Wednesday, March 2, 2016

#Cybils 2015 Finalist Review: Blackbird Fly by Erin Entrada Kelly

Analyn Yengko, or Apple as she was nicknamed by her deceased father, migrated with her mother from the Philippines to Louisiana when she was four years old.  Now in middle school, Anna still feels some shame about her penny-pinching mother, who works hard, but also makes mistakes speaking English, still cooks Filipino food, and doesn't want Apple to forget her heritage.

But while Apple feels estranged from her mother, she really wants to connect with her dad through their mutual love of the Beatles.  If only Apple's mother could understand that and buy her that inexpensive guitar she so desperately wants to have.  But no guitar playing is allowed in her house, only studying and working hard in school.  Desperate, Apple steals $100. from the school's music, feels guilty and gets caught putting it back.  Part of her punishment is that she is no longer allowed into the band room.

Meanwhile, Apple and her two best friends Gretchen and Alyssa have also discovered boys, but boys haven't discovered Apple.  In fact, Jake thinks she's Chinese and eats dogs, a comment the will follow Apple around school once it out there.  But even worse, Apple also finds out that she is number three on their Dog Log, a list complied by the boys of the school's most unattractive girls, and she is devastated.   But when she hears that popular boy Braeden wants to dance with her at the Halloween dance, Apple hopes thing have changed.  She goes to the dance with Evan Temple, a new boy from California, but it becomes clear that Braeden was a set up and Evan leaves when he finds out he was supposed to be ditched.  Suddenly, Apple is really alone.  In the Girls' bathroom, she runs into Heleena, an overweight girl who has always been a target for the  popular kids.

By Monday, Gretchen and Alyssa can't detach from Apple quickly enough.  Ostracized by her classmates, Apple goes to the library for lunch instead of her usual place under the tree with her friends.  After checking out a book about playing guitar, Apple heads over to the band room to leave an apology for the teacher when Alyssa finds her there and accuses Apple of stealing again.  Next, Apple apologizes to Evan.  And suddenly, things begin to change for her.  Sure, the boys still taunt her about being on the Dog Log, but with the help of her new friends Evan and Heleena, Apple discovers who she really is and what most important to her.
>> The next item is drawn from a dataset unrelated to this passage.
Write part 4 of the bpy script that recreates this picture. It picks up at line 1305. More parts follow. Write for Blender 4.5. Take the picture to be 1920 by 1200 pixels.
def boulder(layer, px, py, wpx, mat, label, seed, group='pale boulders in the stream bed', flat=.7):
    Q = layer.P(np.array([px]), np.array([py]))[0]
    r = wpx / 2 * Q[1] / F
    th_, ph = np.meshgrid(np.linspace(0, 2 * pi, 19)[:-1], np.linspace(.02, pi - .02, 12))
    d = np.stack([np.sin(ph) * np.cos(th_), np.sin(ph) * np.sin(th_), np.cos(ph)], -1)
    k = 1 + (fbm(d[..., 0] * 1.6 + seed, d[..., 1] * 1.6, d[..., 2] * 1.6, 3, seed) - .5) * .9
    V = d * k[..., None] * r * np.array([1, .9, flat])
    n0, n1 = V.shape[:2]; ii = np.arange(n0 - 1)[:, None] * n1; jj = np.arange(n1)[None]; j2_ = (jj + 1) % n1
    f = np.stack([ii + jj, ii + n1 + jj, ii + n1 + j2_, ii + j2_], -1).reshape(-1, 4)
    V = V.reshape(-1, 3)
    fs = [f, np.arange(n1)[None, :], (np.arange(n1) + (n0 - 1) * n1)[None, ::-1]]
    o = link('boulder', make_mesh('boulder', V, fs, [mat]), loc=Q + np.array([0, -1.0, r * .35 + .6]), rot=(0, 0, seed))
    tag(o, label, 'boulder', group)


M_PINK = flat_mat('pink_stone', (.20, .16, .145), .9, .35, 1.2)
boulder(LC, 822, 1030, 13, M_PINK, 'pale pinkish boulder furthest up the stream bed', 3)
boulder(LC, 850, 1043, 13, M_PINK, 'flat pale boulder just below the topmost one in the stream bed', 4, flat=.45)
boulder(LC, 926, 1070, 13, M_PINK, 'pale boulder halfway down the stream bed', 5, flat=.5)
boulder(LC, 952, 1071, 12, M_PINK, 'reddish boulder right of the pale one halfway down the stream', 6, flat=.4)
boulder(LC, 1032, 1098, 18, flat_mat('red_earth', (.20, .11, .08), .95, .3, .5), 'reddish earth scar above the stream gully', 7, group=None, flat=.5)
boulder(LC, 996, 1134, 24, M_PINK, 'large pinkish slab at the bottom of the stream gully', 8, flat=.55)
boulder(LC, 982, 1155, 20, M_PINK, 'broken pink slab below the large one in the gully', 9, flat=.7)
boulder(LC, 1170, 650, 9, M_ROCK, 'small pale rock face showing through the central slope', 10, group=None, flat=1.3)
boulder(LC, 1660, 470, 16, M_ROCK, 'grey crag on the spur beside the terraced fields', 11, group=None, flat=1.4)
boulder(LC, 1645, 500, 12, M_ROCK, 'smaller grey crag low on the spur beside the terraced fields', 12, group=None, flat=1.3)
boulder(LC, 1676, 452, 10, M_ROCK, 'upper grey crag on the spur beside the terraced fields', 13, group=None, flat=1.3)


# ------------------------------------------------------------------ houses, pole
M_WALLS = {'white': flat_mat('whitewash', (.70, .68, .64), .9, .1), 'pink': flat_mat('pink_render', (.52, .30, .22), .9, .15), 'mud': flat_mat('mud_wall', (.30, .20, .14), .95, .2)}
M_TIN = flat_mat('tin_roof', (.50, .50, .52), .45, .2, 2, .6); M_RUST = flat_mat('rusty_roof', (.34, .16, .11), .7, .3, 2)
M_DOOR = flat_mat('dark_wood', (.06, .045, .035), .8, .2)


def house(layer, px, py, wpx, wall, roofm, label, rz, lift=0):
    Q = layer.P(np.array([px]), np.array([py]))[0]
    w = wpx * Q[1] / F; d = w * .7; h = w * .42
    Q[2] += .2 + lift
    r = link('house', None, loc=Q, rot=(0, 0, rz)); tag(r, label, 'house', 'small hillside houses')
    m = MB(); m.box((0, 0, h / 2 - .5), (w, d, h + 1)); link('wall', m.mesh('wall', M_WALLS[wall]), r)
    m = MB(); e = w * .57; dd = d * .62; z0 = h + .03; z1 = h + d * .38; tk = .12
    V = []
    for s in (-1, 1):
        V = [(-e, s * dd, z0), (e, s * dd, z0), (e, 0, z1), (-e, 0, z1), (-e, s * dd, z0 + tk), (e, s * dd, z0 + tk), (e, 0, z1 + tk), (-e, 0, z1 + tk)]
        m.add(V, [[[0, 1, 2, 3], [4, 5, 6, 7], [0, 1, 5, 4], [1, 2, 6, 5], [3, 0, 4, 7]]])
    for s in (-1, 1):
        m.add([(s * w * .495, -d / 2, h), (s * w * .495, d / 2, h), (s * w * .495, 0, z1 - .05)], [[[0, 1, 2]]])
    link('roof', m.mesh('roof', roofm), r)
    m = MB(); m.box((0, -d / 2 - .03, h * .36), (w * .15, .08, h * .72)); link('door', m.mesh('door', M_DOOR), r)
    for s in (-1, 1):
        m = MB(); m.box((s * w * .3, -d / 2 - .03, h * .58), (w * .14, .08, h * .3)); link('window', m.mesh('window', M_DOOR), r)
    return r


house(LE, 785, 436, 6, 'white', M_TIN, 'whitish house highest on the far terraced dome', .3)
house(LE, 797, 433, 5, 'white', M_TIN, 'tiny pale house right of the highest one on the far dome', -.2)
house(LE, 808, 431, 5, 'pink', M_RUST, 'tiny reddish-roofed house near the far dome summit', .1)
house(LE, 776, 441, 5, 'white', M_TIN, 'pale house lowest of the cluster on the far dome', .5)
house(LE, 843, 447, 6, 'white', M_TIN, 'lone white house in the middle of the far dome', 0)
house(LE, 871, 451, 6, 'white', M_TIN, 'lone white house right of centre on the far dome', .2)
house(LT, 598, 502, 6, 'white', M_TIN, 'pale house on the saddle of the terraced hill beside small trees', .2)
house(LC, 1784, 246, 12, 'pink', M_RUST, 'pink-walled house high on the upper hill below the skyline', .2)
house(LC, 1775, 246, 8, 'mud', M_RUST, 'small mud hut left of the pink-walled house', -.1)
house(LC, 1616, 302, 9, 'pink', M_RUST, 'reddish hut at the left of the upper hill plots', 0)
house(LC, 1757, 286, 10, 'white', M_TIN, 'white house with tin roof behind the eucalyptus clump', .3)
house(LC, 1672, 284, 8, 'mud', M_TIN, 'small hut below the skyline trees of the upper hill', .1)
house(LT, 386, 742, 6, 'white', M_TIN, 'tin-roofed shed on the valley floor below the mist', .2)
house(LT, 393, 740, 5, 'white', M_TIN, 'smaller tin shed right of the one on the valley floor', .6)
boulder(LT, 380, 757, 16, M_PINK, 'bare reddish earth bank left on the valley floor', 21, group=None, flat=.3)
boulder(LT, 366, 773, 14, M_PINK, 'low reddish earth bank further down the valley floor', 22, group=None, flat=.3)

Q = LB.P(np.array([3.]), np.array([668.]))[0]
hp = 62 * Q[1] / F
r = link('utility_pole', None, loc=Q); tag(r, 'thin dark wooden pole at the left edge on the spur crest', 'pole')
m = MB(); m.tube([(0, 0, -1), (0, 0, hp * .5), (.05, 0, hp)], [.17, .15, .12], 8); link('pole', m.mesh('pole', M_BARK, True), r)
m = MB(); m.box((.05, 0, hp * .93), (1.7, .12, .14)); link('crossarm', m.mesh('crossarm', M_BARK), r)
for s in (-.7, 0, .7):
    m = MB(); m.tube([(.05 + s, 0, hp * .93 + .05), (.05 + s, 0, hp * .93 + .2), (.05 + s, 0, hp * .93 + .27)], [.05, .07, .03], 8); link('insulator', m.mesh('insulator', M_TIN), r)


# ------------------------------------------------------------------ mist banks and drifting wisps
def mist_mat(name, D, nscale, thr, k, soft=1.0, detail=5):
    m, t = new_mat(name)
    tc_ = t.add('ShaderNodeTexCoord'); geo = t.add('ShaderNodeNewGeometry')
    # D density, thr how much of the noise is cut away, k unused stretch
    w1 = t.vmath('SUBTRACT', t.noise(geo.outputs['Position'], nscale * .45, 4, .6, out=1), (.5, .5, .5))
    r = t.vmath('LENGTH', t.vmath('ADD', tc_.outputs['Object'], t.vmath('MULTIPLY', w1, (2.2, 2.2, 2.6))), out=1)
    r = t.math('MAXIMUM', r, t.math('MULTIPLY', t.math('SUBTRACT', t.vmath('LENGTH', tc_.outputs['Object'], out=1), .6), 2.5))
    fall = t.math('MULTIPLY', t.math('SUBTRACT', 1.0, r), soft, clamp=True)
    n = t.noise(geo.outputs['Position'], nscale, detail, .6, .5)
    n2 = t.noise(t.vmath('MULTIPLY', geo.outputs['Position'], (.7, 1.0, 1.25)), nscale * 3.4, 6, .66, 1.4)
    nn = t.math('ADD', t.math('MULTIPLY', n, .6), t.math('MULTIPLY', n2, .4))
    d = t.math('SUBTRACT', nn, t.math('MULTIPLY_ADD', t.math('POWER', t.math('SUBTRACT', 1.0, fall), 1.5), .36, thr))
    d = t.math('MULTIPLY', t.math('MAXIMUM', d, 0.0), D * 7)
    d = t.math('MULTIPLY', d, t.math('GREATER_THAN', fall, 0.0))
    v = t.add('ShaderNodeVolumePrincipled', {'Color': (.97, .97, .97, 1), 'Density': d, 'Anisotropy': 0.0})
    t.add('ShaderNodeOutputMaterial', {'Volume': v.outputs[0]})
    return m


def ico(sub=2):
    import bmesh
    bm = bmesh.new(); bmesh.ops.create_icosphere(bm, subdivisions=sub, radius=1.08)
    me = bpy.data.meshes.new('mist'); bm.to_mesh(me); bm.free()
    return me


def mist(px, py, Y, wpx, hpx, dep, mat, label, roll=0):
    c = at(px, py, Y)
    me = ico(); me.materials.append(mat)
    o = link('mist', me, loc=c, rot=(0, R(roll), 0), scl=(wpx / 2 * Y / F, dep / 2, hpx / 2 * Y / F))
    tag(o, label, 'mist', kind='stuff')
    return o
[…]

Blackbird Fly is so different from what I expected given the cover illustration.  Middle school is the pits anyway, but Erin Entrada Kelly gives the reader an excellent, realistic picture of what a real hell it can be when you are facing the racist and xenophobic attitudes of your classmates, people you have to be near day after day.   I have to admit these were difficult parts of the novel to read, but don't gloss over them.

Apple really grows in the coming of age novel and that is a truly positive aspect of the book.  Kelly really has created well-drawn characters in Apple, her mother, Evan and Heleena.  Interestingly, Gretchen, Alyssa and the boys they like have a kind of opaque quality that renders them as shallow as they really are.

All in all, I found Blackbird Fly to be an interesting look at bullying because of difference, at how easily misinformation about cultures spreads and I think it is especially timely given all the recent talk immigrants and about closing our borders (FYI, I am a child of an immigrant).

My only problem with the novel was why didn't the creators of the Dog Log and their girl supporters get in trouble for what they were doing?  They shouldn't have gotten away with it because it will just keep happening to other girls.

On a lighter note, I found the 2FS4N (2nd favorite song for now) at the beginning of each chapter a nice way to give readers a hint of what to expect in that particular chapter.   I also love the Beatles and yes, I did listen to my Beatles playlist after I finished the novel.